Policy wonks are varied, with some having more power and influence than others.

Occasionally, scepticism creeps in on a craft in which one can fashion many self- justifications for its continued existence. Sometimes you wonder whether you are solving the problem or part of the problem. Increasingly, more so in the past two decades or so, I have veered from absolutist Utopian thinking – of the reconstructionist type even – to being a hardened and cantankerous realist. The impatience for realism exceeds the patience for naïve Utopia.

The art of persuasion, as the economist Robert J Shiller once wrote, is in the way we tell stories, and stories can bend the arc of evidence and truth. Evidence can be rallied behind prior conclusions. ‘Reality’ can be a product of the mind, and that itself becomes one’s own reality. Realism requires the discipline of self- awareness and escaping the tentacles of confirmation bias. Policy wonks do have an impact on real things and real people. You just have to study the impact of a coterie of think-tanks that produced the ‘evidence’ that Brexit would be good for Britain. They peddled ‘evidence’ for influence. Given the right ears and the right voices in power, they were able to weaponise the ’evidence’ by stirring the pot of populism and producing polarisation. In the process, truth, wisdom and good judgment were lost, affecting the fate and lives of many.

Populist politicians such as Julius Malema and Donald Trump can throw the world into disarray. They are at their best when the world is no longer a certain place and is deeply fractured. They are good at placing the excess of triumphalism as the engine of unrealistic Utopia and, unfortunately, many get caught up in its wave.

I am confronted with this situation: what to make of climate activists who chain themselves to the gates of the Minister of Coal or clandestinely invade a leading bank to show them up – that is, where the Moneybag people prefer profits above people and the planet. I vacillate between lauding their ‘brave’ actions and thinking: But what is in it for them as persons? Are they delusional in thinking that they can change the world with their small army holding placards and engaging in skirmishes?

In this era of Tik-Tok, ‘Me-ism’ on X (formerly Twitter) and the new society of autistic attention seeking, one wonders about who is behind the mask of virtue and all the virtue signalling. But, really, who am I to judge them?

After their day of climate activism, do they go back home to their SMEG microwaves and fridges? After bussing in activists from the townships, they send them back to their grinding poverty while they themselves return to their SMEG machines.

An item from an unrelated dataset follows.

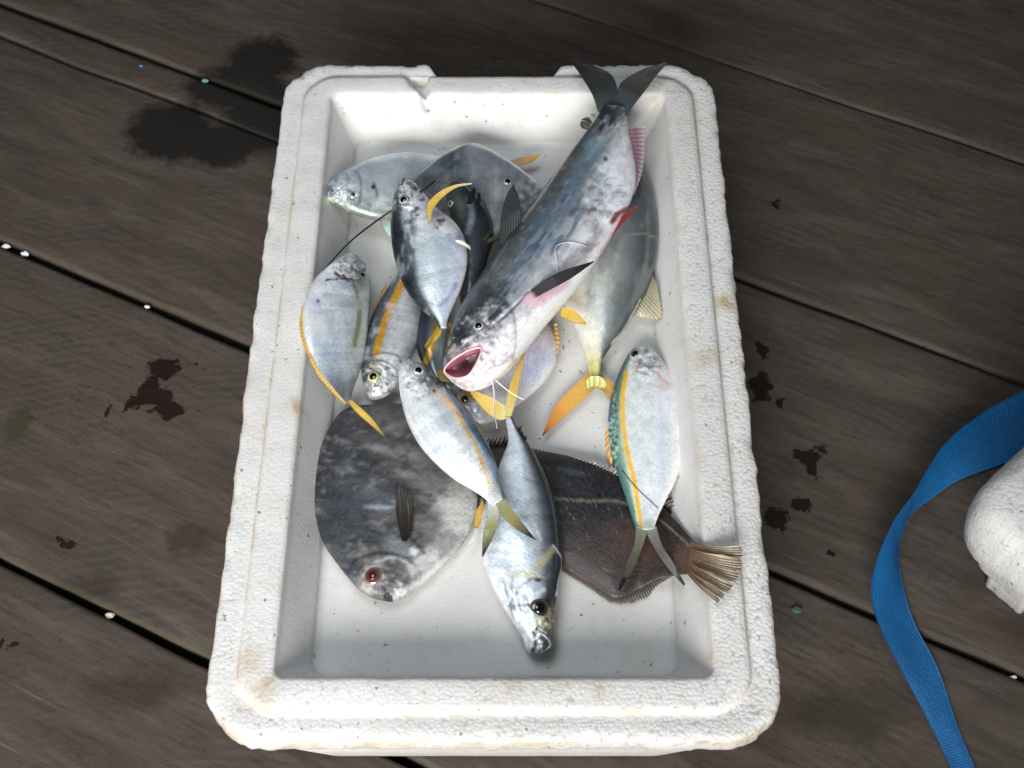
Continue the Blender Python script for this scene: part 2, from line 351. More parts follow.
def tray():
    lo = []                                       # (inset from outer, z, radius, bead, dirt)
    S = [(.045, .004, .045, .6, .2), (.043, .0, .045, .6, .3), (.040, .004, .045, .6, .2), (.022, .06, .045, .6, .1), (.013, .110, .045, .6, .1), (.003, .112, .045, .6, .1),
         (.0005, .115, .046, .8, .5), (0, .120, .046, .9, .5), (0, .1285, .046, .9, .6), (.0006, .1303, .046, .9, .55), (.0022, .1314, .045, .8, .15), (.006, .1318, .044, .8, 0), (.010, .1318, .042, .8, 0), (.0155, .1312, .039, .8, 0), (.0190, .1306, .036, .6, .2),
         (.0206, .1312, .034, .5, .6), (.0216, .1330, .033, .4, .6), (.0230, .1342, .032, .6, .15), (.027, .1346, .028, .7, 0), (.036, .1348, .02, .7, 0), (.0435, .1346, .013, .6, .05),
         (.0466, .1339, .010, .4, .4), (.0478, .1325, .009, .1, .15), (.0485, .129, .009, .0, 0)]
    for q in S: lo.append(q)
    steps = np.linspace(0, 1, 10)[1:]
    for t in steps:                               # inner wall with draft, then the fillet to the floor
        z = .129-(.129-FL-.006)*t; lo.append((.0485+.020*t, z, .009+.004*t, .0, 0))
    for a in np.linspace(0, 90, 9)[1:]:
        lo.append((.0685+.008*(1-math.cos(R(a))), FL+.006-.006*math.sin(R(a)), .013, 0, 0))
    for e in (.09, .12, .16, .19): lo.append((e, FL, .012, .0, 0))
    V = []; C = []
    for k, (ins, z, r, bd, dt) in enumerate(lo):
        # the lip stands a bit farther from the edge on the left/near/far sides as measured
        p = rrloop(OX0+ins, OX1-ins*1.0, OY0+ins, OY1-ins*.93, r)
        x, y = p[:, 0].copy(), p[:, 1].copy(); zz = np.full(len(p), z)
        # broken-off ledge at the far side between two stumps
        if ins < .021 and z > .1:
            xa, xb = P(437, 66, .13)[0], P(553, 66, .13)[0]
            m = smooth(xa-.010, xa+.003, x)*smooth(xb+.010, xb-.003, x)*(y > 1.0)
            tgt = OY1-.0205*.93-.002+(fbm(x*60, x*0, 2)-.5)*.0022
            y = y*(1-m)+np.minimum(y, tgt)*m
            zz = zz-m*(.0005)
        # chipped V in the lip
        xc = P(427, 90, .137)[0]
        if .021 < ins < .055 and z > .1:
            dep = (ins-.02)/.035
            wv = .002+.012*(1-dep); cx = xc-.010*(1-dep)
            m = smooth(wv, wv*.3, np.abs(x-cx))*(y > 1.0); zz = zz-m*(.014+.004*(fbm(x*300, x*0, 3)-.5)); y = y+m*.006*dep
        # nick at the right edge
        yk = P(743, 322, .13)[1]
        m = np.exp(-((y-yk)/.0012)**2)*(x > .1)*(ins < .014)*(z > .1); x = x-m*.006; zz = zz-m*.006
        yk2 = P(748, 390, .13)[1]; m = np.exp(-((y-yk2)/.0018)**2)*(x > .1)*(ins < .01)*(z > .1); x = x-m*.002
        # uneven, worn edges
        ed = 1.0 if z > .1 and ins < .05 else .3
        if .1 < z and ins < .004:
            chp = smooth(.66, .80, vnoise(x*70+y*70, x*40, 77)); zz = zz-chp*.0022
        nrm = (fbm(x*45+3, y*45, 5, 5)-.5); n2 = (fbm(x*260, y*260+k*.3, 6, 2)-.5)
        zz = zz+nrm*.0014*ed+n2*.0006*bd
        if z > .1 and ins < .008:
            cx, cy = (OX0+OX1)/2, (OY0+OY1)/2
            s = nrm*.0036+n2*.0022; x = x+s*np.sign(x-cx)*(np.abs(x-cx) > .15); y = y+s*np.sign(y-cy)*(np.abs(y-cy) > .3)
        V.append(np.stack([x, y, zz], -1))
        dt = dt+0*x
        if z > .1:
            for bx, by, br, bk in ((726, 300, .007, 1.3), (703, 358, .009, .8), (716, 352, .005, .8), (293, 406, .006, 1.2), (283, 345, .004, .8), (250, 655, .012, .9), (262, 690, .012, .7), (500, 686, .014, .6), (565, 684, .008, .8), (596, 690, .01, .5), (655, 95, .006, .8), (600, 75, .01, .5), (712, 655, .012, .5)):
                b_ = P(bx, by, .134); dt = dt+bk*np.exp(-((x-b_[0])**2+(y-b_[1])**2)/br**2)*(.4+1.2*vnoise(x*500, y*500, 44))
        right = smooth(-.1, .15, x)*.45+.30+.35*smooth(.75, .45, y)
        C.append(np.stack([bd*right*1.1, dt*(.4+1.2*fbm(x*14, y*14, 8)), 0*x+(1.0 if ins > .0485 else 0.0)], -1))
    M = len(V[0]); n = len(V); V = np.concatenate(V); C = np.concatenate(C)
    f = gridfaces(n, M, 0, True); f.append(tuple(range((n-1)*M, n*M)))
    bottom = tuple(reversed(range(0, M))); f.append(bottom)
    return mesh('foam_tray', V, f, FOAM, None, C)
tr = tray()
tag(tr, 'large white foam tray with a broken rim, full of fish on the deck', 'foam tray')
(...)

The late Christopher Hitchens, when writing about Mother Theresa and her authenticity – in his own blasphemous way – wondered if Mother Theresa was really a saint and why she was so profligate in her publicity seeking and took money from unscrupulous characters. Hitchens scathingly wrote that, as a lesson to us all, “saints, it seems, are immune to audit”.

My cynicism has been piqued and guided by two things: first, if you have no skin in the game, then it’s all talk (that’s the main challenge policy wonks and policy consultants face) and, second, I read about the remarkable self-negating activism that framed the philosophy of Simone Weil, who was steeped in stoicism and existential spiritualism. Weil did not believe truth can be found in the abstract – to know justice is to know what it means to suffer. Real suffering was truth. Or, to put it another way, it’s easy to talk about Utopia but a very different trial on your capacities when trying to do it in real life.

Weil raised the bar on self-sacrifice and the discovery of truth. For her, you had to be in the factory, at the battlefront, a teacher or a martyr to suffering. In Weil, we find the face of authenticity – even at its extremes – as she did beyond the public glare. Hers was learning of suffering by being in it rather than living outside, free from it.

I am railing against Wittgenstein’s admonition to himself and me: “On what I cannot speak about I am obliged to keep silent.” Some silences cannot remain forever locked up. I have spoken.